ELEPHANT Poo postcard

A little labour of love. Elephant dung is recycled into elephant poo paper postcards.

ABOUT THE Artisans

Neema Women’s Group was started in 2011 by six women, it now has over fourteen members. Mwachabo is a dry and dusty place, without any water supplies or electricity.

The overarching mission of Neema Women’s Group is to teach their community members the importance of conserving the environment and to help prevent human/wildlife conflict. As elephant dung serves as the ingredient for a cash income for the group, it means elephants can be considered an asset rather than a threat.

ABOUT THE elephant dung PAPER

Neema Women group makes paper art… out of elephant poo. As elephant dung is free and abundant in this area, it makes a good base for recycled paper with a fun and wholly African twist. Elephants are poor digesters of their food and therefore kindly do the first stage of any paper making process: providing the fibres. The group recycle the poo into (clean and crispy!) paper, which is made into postcards.

The front of our postcards has ‘fingerprint art’, for a quite literal handmade touch. We started with an elephant and giraffe design.


Snare keychain

about the snare keychains

In wildlife areas, poachers use metal snare to try catch game meat, for example giraffes, zebras and antilopes. Poaching is illegal in Kenya.

Unarmed rangers from Wildlife Works patrol 200 hectares of protected lands, habitat for african wildlife like the elephant. The snares they find are removed from the natural areas and are brought to the headquarters.

Here the Hadithi Artisans from Maasai groups are invited to make them into charming keychains and metal decorations.

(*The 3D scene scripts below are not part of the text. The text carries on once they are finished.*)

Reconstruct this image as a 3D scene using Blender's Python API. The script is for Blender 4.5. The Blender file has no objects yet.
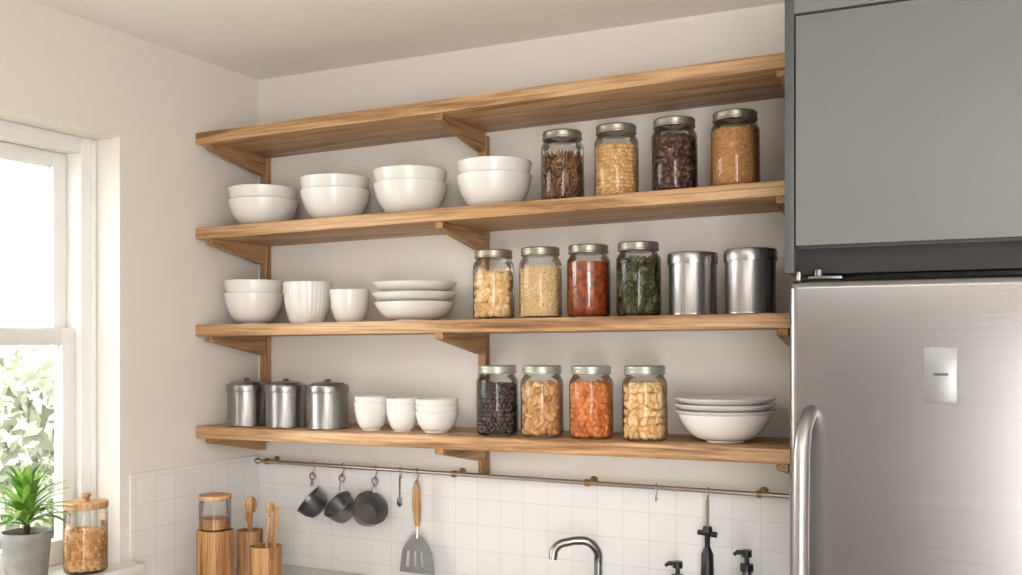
import bpy, bmesh, math, random
from mathutils import Matrix, Vector, Euler
random.seed(7)
I4=Matrix.Identity(4)
def lin(c):
    return tuple(((v/255)/12.92 if v/255<=0.04045 else ((v/255+0.055)/1.055)**2.4) for v in c)+(1,)
# ------------------------------------------------------------------ materials
def newmat(name):
    m=bpy.data.materials.new(name); m.use_nodes=True
    nt=m.node_tree; b=nt.nodes['Principled BSDF']
    return m,nt,b
def N(nt,t,**kw):
    n=nt.nodes.new(t)
    for k,v in kw.items(): setattr(n,k,v)
    return n
def plain(name,col,rough=0.5,metal=0.0,var=0.06,scale=6,bump=0.0,bscale=60,coat=0,spec=0.5,stretch=(1,1,1)):
    m,nt,b=newmat(name)
    tc=N(nt,'ShaderNodeTexCoord'); mp=N(nt,'ShaderNodeMapping'); mp.inputs['Scale'].default_value=stretch
    nt.links.new(tc.outputs['Object'],mp.inputs['Vector'])
    no=N(nt,'ShaderNodeTexNoise'); no.inputs['Scale'].default_value=scale; no.inputs['Detail'].default_value=4
    nt.links.new(mp.outputs[0],no.inputs['Vector'])
    r=N(nt,'ShaderNodeValToRGB'); c=lin(col)
    r.color_ramp.elements[0].position=0.3; r.color_ramp.elements[1].position=0.7
    r.color_ramp.elements[0].color=tuple(v*(1-var) for v in c[:3])+(1,)
    r.color_ramp.elements[1].color=tuple(min(1,v*(1+var)) for v in c[:3])+(1,)
    nt.links.new(no.outputs['Fac'],r.inputs[0]); nt.links.new(r.outputs[0],b.inputs['Base Color'])
    b.inputs['Roughness'].default_value=rough; b.inputs['Metallic'].default_value=metal
    b.inputs['Coat Weight'].default_value=coat; b.inputs['Specular IOR Level'].default_value=spec
    if bump:
        n2=N(nt,'ShaderNodeTexNoise'); n2.inputs['Scale'].default_value=bscale
        nt.links.new(mp.outputs[0],n2.inputs['Vector'])
        bp=N(nt,'ShaderNodeBump'); bp.inputs['Strength'].default_value=bump; bp.inputs['Distance'].default_value=0.01
        nt.links.new(n2.outputs['Fac'],bp.inputs['Height']); nt.links.new(bp.outputs[0],b.inputs['Normal'])
    return m
def wood(name,dark,mid,light,axis='x',scale=1.0,rough=0.45):
    m,nt,b=newmat(name)
    tc=N(nt,'ShaderNodeTexCoord'); mp=N(nt,'ShaderNodeMapping')
    s=[16*scale]*3; s['xyz'.index(axis)]=1.1*scale
    mp.inputs['Scale'].default_value=s
    nt.links.new(tc.outputs['Object'],mp.inputs['Vector'])
    n1=N(nt,'ShaderNodeTexNoise'); n1.inputs['Scale'].default_value=1.0; n1.inputs['Detail'].default_value=8; n1.inputs['Roughness'].default_value=0.65; n1.inputs['Distortion'].default_value=1.6
    nt.links.new(mp.outputs[0],n1.inputs['Vector'])
    r=N(nt,'ShaderNodeValToRGB'); r.color_ramp.elements[0].position=0.36; r.color_ramp.elements[1].position=0.64
    r.color_ramp.elements[0].color=lin(dark); r.color_ramp.elements[1].color=lin(light)
    e=r.color_ramp.elements.new(0.47); e.color=lin(mid)
    nt.links.new(n1.outputs['Fac'],r.inputs[0])
    mp2=N(nt,'ShaderNodeMapping'); s2=[150*scale]*3; s2['xyz'.index(axis)]=4*scale; mp2.inputs['Scale'].default_value=s2
    nt.links.new(tc.outputs['Object'],mp2.inputs['Vector'])
    n2=N(nt,'ShaderNodeTexNoise'); n2.inputs['Scale'].default_value=1.0; n2.inputs['Detail'].default_value=3
    nt.links.new(mp2.outputs[0],n2.inputs['Vector'])
    r2=N(nt,'ShaderNodeValToRGB'); r2.color_ramp.elements[0].position=0.36; r2.color_ramp.elements[0].color=(0.56,0.49,0.43,1)
    r2.color_ramp.elements[1].position=0.52; r2.color_ramp.elements[1].color=(1,1,1,1)
    nt.links.new(n2.outputs['Fac'],r2.inputs[0])
    mx=N(nt,'ShaderNodeMix'); mx.data_type='RGBA'; mx.blend_type='MULTIPLY'; mx.inputs['Factor'].default_value=0.9
    nt.links.new(r.outputs[0],mx.inputs['A']); nt.links.new(r2.outputs[0],mx.inputs['B'])
    nt.links.new(mx.outputs['Result'],b.inputs['Base Color'])
    bp=N(nt,'ShaderNodeBump'); bp.inputs['Strength'].default_value=0.15; bp.inputs['Distance'].default_value=0.002
    nt.links.new(n2.outputs['Fac'],bp.inputs['Height']); nt.links.new(bp.outputs[0],b.inputs['Normal'])
    b.inputs['Roughness'].default_value=rough
    return m
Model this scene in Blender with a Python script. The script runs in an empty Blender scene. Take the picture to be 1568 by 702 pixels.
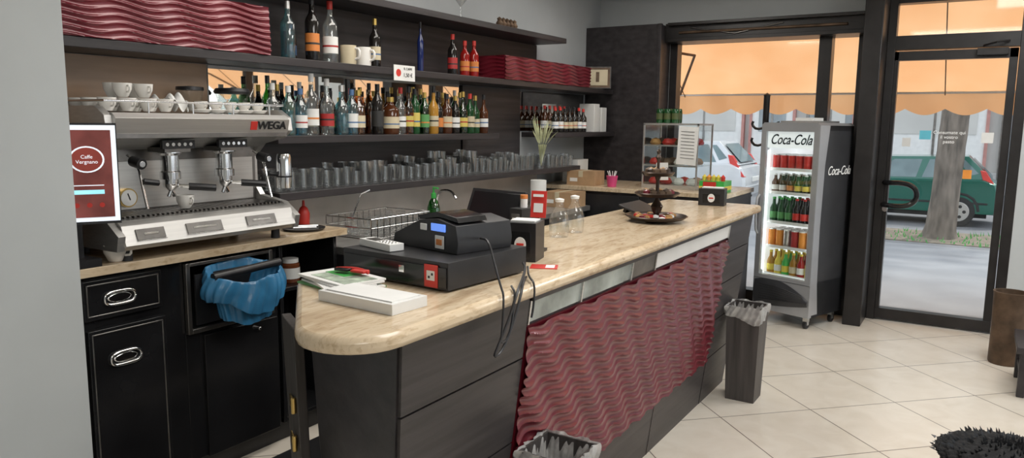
import bpy, bmesh, math, random
from mathutils import Vector, Matrix, Euler
random.seed(4)
scn=bpy.context.scene
try:
    scn.view_settings.view_transform='Standard'
    scn.view_settings.look='None'
except Exception as e: print(e)

# ------------------------------------------------------------ materials
def new(name):
    m=bpy.data.materials.new(name); m.use_nodes=True
    return m,m.node_tree.nodes,m.node_tree.links,m.node_tree.nodes['Principled BSDF']
def coords(N,L,sc=(1,1,1),rot=(0,0,0),loc=(0,0,0),kind='Object'):
    t=N.new('ShaderNodeTexCoord'); mp=N.new('ShaderNodeMapping')
    mp.inputs['Scale'].default_value=sc; mp.inputs['Rotation'].default_value=rot; mp.inputs['Location'].default_value=loc
    L.new(t.outputs[kind],mp.inputs['Vector']); return mp.outputs['Vector']
def ramp(N,L,fac,stops):
    r=N.new('ShaderNodeValToRGB'); e=r.color_ramp.elements
    e[0].position=stops[0][0]; e[0].color=(*stops[0][1],1)
    e[1].position=stops[-1][0]; e[1].color=(*stops[-1][1],1)
    for p,c in stops[1:-1]:
        q=e.new(p); q.color=(*c,1)
    L.new(fac,r.inputs['Fac']); return r.outputs['Color']
def mat(name,col,rough=.5,metal=0,var=.12,scale=8,bump=0,stretch=(1,1,1),coat=0,emit=0,alpha=1):
    m,N,L,P=new(name)
    v=coords(N,L,stretch)
    n=N.new('ShaderNodeTexNoise'); n.inputs['Scale'].default_value=scale; n.inputs['Detail'].default_value=5
    L.new(v,n.inputs['Vector'])
    lo=tuple(max(0,c*(1-var)) for c in col); hi=tuple(min(1,c*(1+var)) for c in col)
    c=ramp(N,L,n.outputs['Fac'],[(.3,lo),(.7,hi)])
    L.new(c,P.inputs['Base Color'])
    P.inputs['Roughness'].default_value=rough; P.inputs['Metallic'].default_value=metal
    P.inputs['Coat Weight'].default_value=coat
    if emit:
        L.new(c,P.inputs['Emission Color']); P.inputs['Emission Strength'].default_value=emit
    if alpha<1: P.inputs['Alpha'].default_value=alpha
    if bump:
        b=N.new('ShaderNodeBump'); b.inputs['Strength'].default_value=bump; b.inputs['Distance'].default_value=.01
        L.new(n.outputs['Fac'],b.inputs['Height']); L.new(b.outputs['Normal'],P.inputs['Normal'])
    return m
def glass(name,tint=(.95,.97,.96),refl=.06,edge=.5,haze=0):
    m,N,L,P=new(name); N.remove(P)
    out=N['Material Output']
    tr=N.new('ShaderNodeBsdfTransparent'); tr.inputs['Color'].default_value=(*tint,1)
    gl=N.new('ShaderNodeBsdfGlossy'); gl.inputs['Roughness'].default_value=.05
    lw=N.new('ShaderNodeLayerWeight'); lw.inputs['Blend'].default_value=.3
    pw=N.new('ShaderNodeMath'); pw.operation='POWER'; pw.inputs[1].default_value=2.5
    mu=N.new('ShaderNodeMath'); mu.operation='MULTIPLY_ADD'; mu.inputs[1].default_value=edge; mu.inputs[2].default_value=refl
    L.new(lw.outputs['Facing'],pw.inputs[0]); L.new(pw.outputs[0],mu.inputs[0])
    mx=N.new('ShaderNodeMixShader'); L.new(mu.outputs[0],mx.inputs['Fac'])
    base=tr.outputs[0]
    if haze:
        df=N.new('ShaderNodeBsdfDiffuse'); df.inputs['Color'].default_value=(.9,.92,.92,1)
        m2=N.new('ShaderNodeMixShader'); m2.inputs[0].default_value=haze
        L.new(tr.outputs[0],m2.inputs[1]); L.new(df.outputs[0],m2.inputs[2]); base=m2.outputs[0]
    L.new(base,mx.inputs[1]); L.new(gl.outputs[0],mx.inputs[2]); L.new(mx.outputs[0],out.inputs['Surface'])
    return m

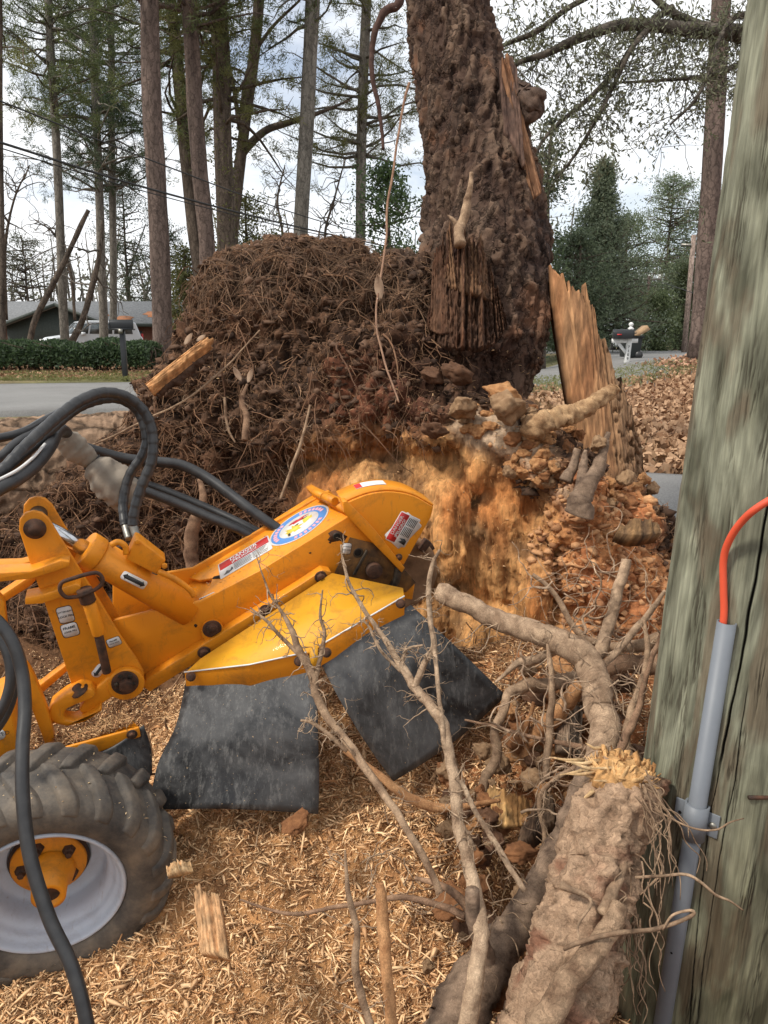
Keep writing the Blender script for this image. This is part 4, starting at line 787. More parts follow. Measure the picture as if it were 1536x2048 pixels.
crack([(1536,1005),(1518,1120),(1503,1200),(1480,1330),(1458,1440),(1440,1530)], .016, .012); crack([(1440,1530),(1420,1640),(1405,1760),(1392,1870),(1380,2040)], .007, .006); crack([(1302,1380),(1308,1480),(1312,1600)], .006, .005); crack([(1494,1380),(1470,1560),(1440,1720),(1410,1900),(1396,2040)], .006, .005); crack([(1470,20),(1420,600)], .004, .003)
gcol = lerp(C(.105,.105,.070), C(.36,.365,.265), k(.5+1.35*mott)); gcol = lerp(gcol, C(.155,.115,.075), k(ss(-.05,.25,fbm(cp*np.array([1,1,1.1])+warp*.6+40, 2.6, 5))*.75)); gcol = gcol*(1+.42*fg[:, None]+.25*grain[:, None]+.10*rings[:, None]*ss(.3,1.2,H.ravel())[:, None])
gcol = lerp(gcol, gcol*np.array([.62,.56,.42]), k(ss(.8,-.2,H.ravel()+.4*low_)*.8)); chk = ss(.52,.75,fbm(np.stack([np.sin(A)*1.0, np.cos(A)*1.0, H*.35], -1).reshape(-1, 3)+3, 26, 3, ridged=True))*ss(-.05,.3,fbm(cp2+20, 4, 3)); dr = dr-.0022*chk; gcol = lerp(gcol*.78, C(.035,.028,.018), k(chk*.75))
knot = np.exp(-(((A.ravel()-.0)/.16)**2+((H.ravel()-1.75)/.055)**2)); gcol = lerp(gcol, C(.12,.085,.05), k(knot*.5)); gcol = lerp(gcol, C(.006,.005,.004), k(crk)); gcol = np.clip(gcol, .004, 1)
fl = fl+((e1*np.sin(A)[..., None]+e2*np.cos(A)[..., None]).reshape(-1, 3))*dr[:, None]
i = (np.arange(nh-1)[:, None]*na+np.arange(na)[None]); j = (np.arange(nh-1)[:, None]*na+(np.arange(na)[None]+1) % na)
M_POLE = vcol('treated_pole_wood', .85, 85, .74, 1.22, .45, 140, .004, stretch=(1, 1, .045))
MB().add(fl, np.stack([i, j, j+na, i+na], -1).reshape(-1, 4), gcol).build('pole_shaft', M_POLE, POLE, True, True)
# conduit: U shaped grey plastic, open at the back
M_PVC = pm('grey_plastic', (.165,.18,.20), (.135,.148,.168), 6, .5, 0, .05, 100, bd=.001)
ca, cb = on_pole(1455,1243,.004)[0], on_pole(1322,2070,.004)[0]; cd = norm(cb-ca); cn = norm(PA+pdir*((ca-PA)@pdir)-ca)*-1; cn = norm(cn-cd*(cn@cd)); cs = np.cross(cd, cn)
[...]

The sales provide a livelihood to the artisan and disarm the poachers.

About the artisans

First the snare wire gets cut into tiny pieces to ensure they can never be a snare again. Maasai beaders come to the Hadithi HQ to coil the wire to beads and make them into keychains.


Organic soap in a basket

about the soap

Tsabuni soap factory was set up in 2002 at Wildlife Works HQ. The soap production employs three local ladies with city-level wages and full health benefits. All soap ingredients and packaging are sourced as much as possible from the Kasigau area community groups. Myrrh from resin on trees in the project area, moringa and jojoba from local production projects, coconut oil and limes from the Kenyan coast.

For our conservation collection the soap is poured into 100 gram round discs.

about the baskets

the soap baskets are 3 inch wide and 1 inch high, made from sisal in Practical weave by the weavers of Buguta Disabled group.